Case Study: Reducing Mercury in the Recycling Stream

The National Vehicle Mercury Switch Recovery Program is the result of a three-year collaborative effort involving the EPA, the Alliance of Automobile Manufacturers, the American Iron and Steel Institute, the Steel Manufacturers Association, the Institute of Scrap Recycling Industries, the Automotive Recyclers Association, Environmental Defense, the Ecology Center (Ann Arbor), and representatives of the Environmental Council of the States. The program has thus far removed more than 3 tons of mercury from the environment.

Until about 2003, automakers used mercury in various applications, including hood and trunk convenience light switches and anti-lock breaking systems (ABS) in domestic automobiles.

Despite the phase-out of mercury-containing switches in newer vehicles, older vehicles that still have mercury-containing parts are entering the recycling stream as these cars reach their end-of-life.

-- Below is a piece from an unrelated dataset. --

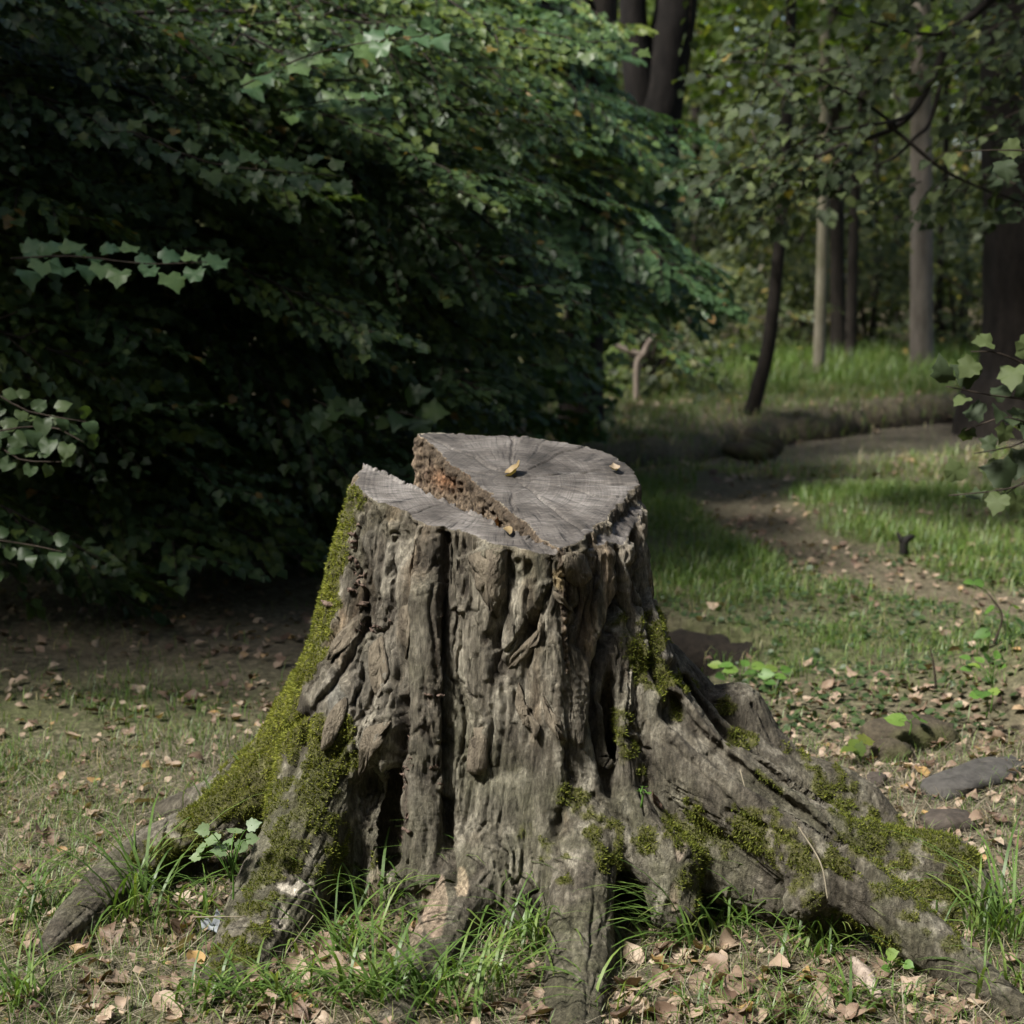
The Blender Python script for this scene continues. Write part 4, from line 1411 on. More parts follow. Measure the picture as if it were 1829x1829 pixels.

To address this problem, several states have passed laws or created voluntary programs requiring the recovery of mercury switches from end-of-life vehicles. EPA, steelmakers, automakers, recyclers, states and other stakeholders created the National Vehicle Mercury Switch Recovery Program to recover mercury switches before the cars are recycled (re-melted) into new steel. Since 2006, 3.5 tons of mercury have been recovered and recycled through this program and have been prevented from release to the environment.